The Eye (2002, Hong Kong) has some really spooky effects, as a blind girl gets a cornea transplant that allows her to see the spirits of the dead. Plotwise, so-so.

Ju-On, or The Grudge (2000, Japan) is a sort of ‘J-Horror Greatest Hits’, being basically a series of spooky moments cludged together in a haunted house. If you don’t care about plot, but want to see a few low-budget chills, it’s a good one. You could just as well see the Hollywood remake, by the same director. There’s not much to choose between them.

Inugami (2001, Japan) is a slightly more serious attempt at marrying drama with horror. It’s protagonist, Miki Bonomiya, is cursed by a violent Inugami, or dog-spirit, which is reawakened when she falls in love with a new-to-the-area teacher. The emphasis is as much on how the curse turns her into a social outcast as the horror itself.

Acacia (2003, South Korea), has a few chilly moments but loses its impact when it can’t decide whether to be a thrilly horror or supernaturally-tinged family drama.

Shikoku (1999, Japan) has a young woman returning to the village of her childhood to find her friend has been dead for several years. The friend’s mother, a sort of priestess or medium, has gone insane and is working towards bringing her daughter back from the dead. Not bad, not great.

Dark Water (2002, Japan) was directed by Ringu’s Hideo Nakata, but, although moody, doesn’t have the thematic substance to really take its chills into the sort of horror you can feel in your bones. This is another one that’s been remade in Hollywoodland, but I haven’t seen the remake yet!

Isola (2000, Japan) has the wonderful subtitle “Multiple personality girl”. One of those personalities, of course, turns out to be a vengeful spirit. Again, pretty much standard stuff.

Uzumaki (2000, Japan) is set in a village whose inhabitants start to become obsessed with spirals in all their forms (the shell of a snail, the whirling of a washing machine). More surreal than your standard Asian horror, but without a real emotional core to the horror.
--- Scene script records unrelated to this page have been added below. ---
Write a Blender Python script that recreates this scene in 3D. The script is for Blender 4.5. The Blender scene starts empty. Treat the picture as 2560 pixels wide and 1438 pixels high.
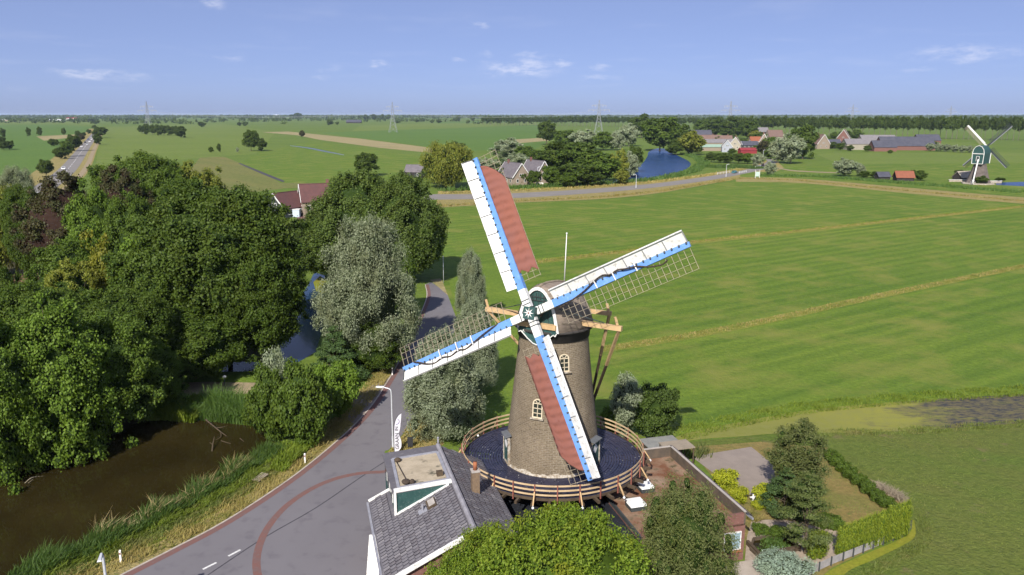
import bpy, math, random
import numpy as np
from mathutils import Vector, Matrix
random.seed(7)
S = bpy.context.scene
COL = S.collection
R = math.radians
# ---------------------------------------------------------------- camera, sky, sun, exposure
F = 1930.0; CX, CY = 1280.0, 719.0; HC = 30.0
PITCH = math.atan((CY - 285.5) / F)
cam = bpy.data.cameras.new('camera'); cam.sensor_width = 36.0; cam.lens = 36.0 * F / 2560.0
cam.clip_start = 0.5; cam.clip_end = 80000.0
co = bpy.data.objects.new('camera', cam); COL.objects.link(co)
co.location = (0, 0, HC); co.rotation_euler = (R(90) - PITCH, 0, 0)
S.camera = co
SUN_EL = R(38.0)
SH = Vector((0.28, 0.96, 0)).normalized()          # way the shadows fall on the ground
sund = Vector((-SH.x * math.cos(SUN_EL), -SH.y * math.cos(SUN_EL), math.sin(SUN_EL)))   # towards the sun
sl = bpy.data.lights.new('sun', 'SUN'); sl.energy = 4.7; sl.angle = R(0.53); sl.color = (1.0, 0.95, 0.87)
so = bpy.data.objects.new('sun', sl); COL.objects.link(so)
so.rotation_euler = (-sund).to_track_quat('-Z', 'Y').to_euler()
W = bpy.data.worlds.new('World'); S.world = W; W.use_nodes = True
SKY_STRENGTH = 0.125
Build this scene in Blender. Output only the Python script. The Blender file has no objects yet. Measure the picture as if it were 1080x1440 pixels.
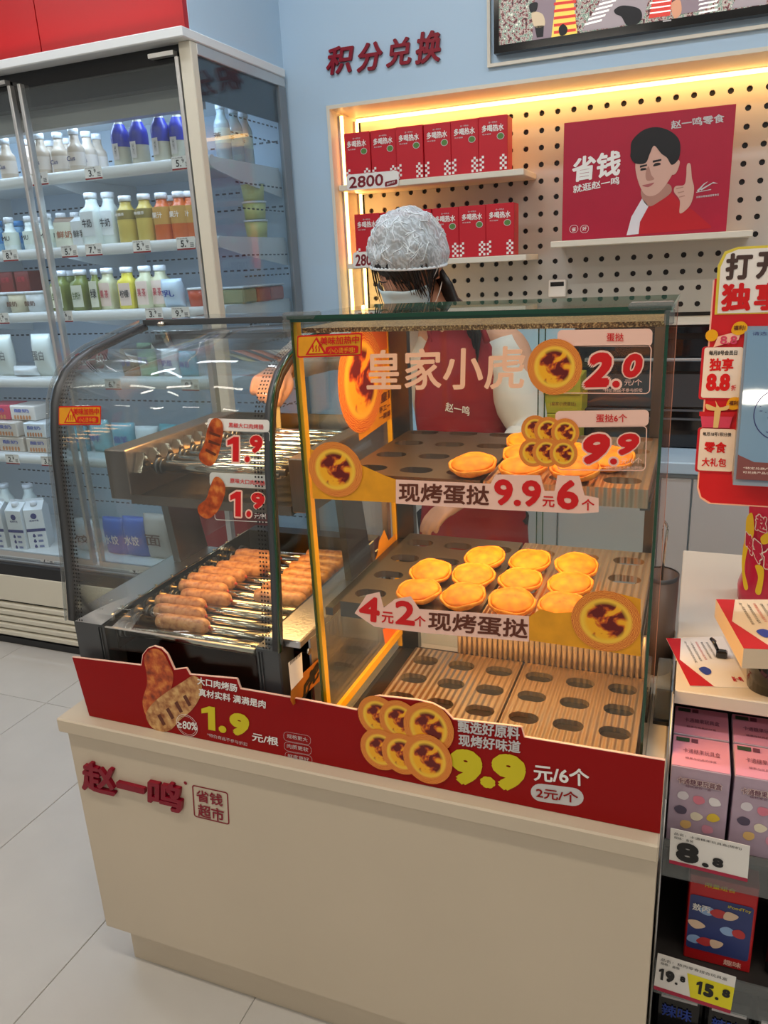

Phone (2002, South Korea) again has spooky moments but nothing to really grab you, and then the plot just gets too improbable and gothic. It’s the sort of horror film you know just had to be made. Someone just had to say, “I know, let’s have a horror film featuring… A haunted mobile phone!” Yeah. Let’s.

Dark Tales of Japan (2006) is a bit different, being a compilation of short horror tales taken from, I think, a TV horror series. Standout moments are the giant demon head that suddenly appears in the corner of the room, and the final tale whose protagonist gets stuck in a lift with three very peculiar individuals.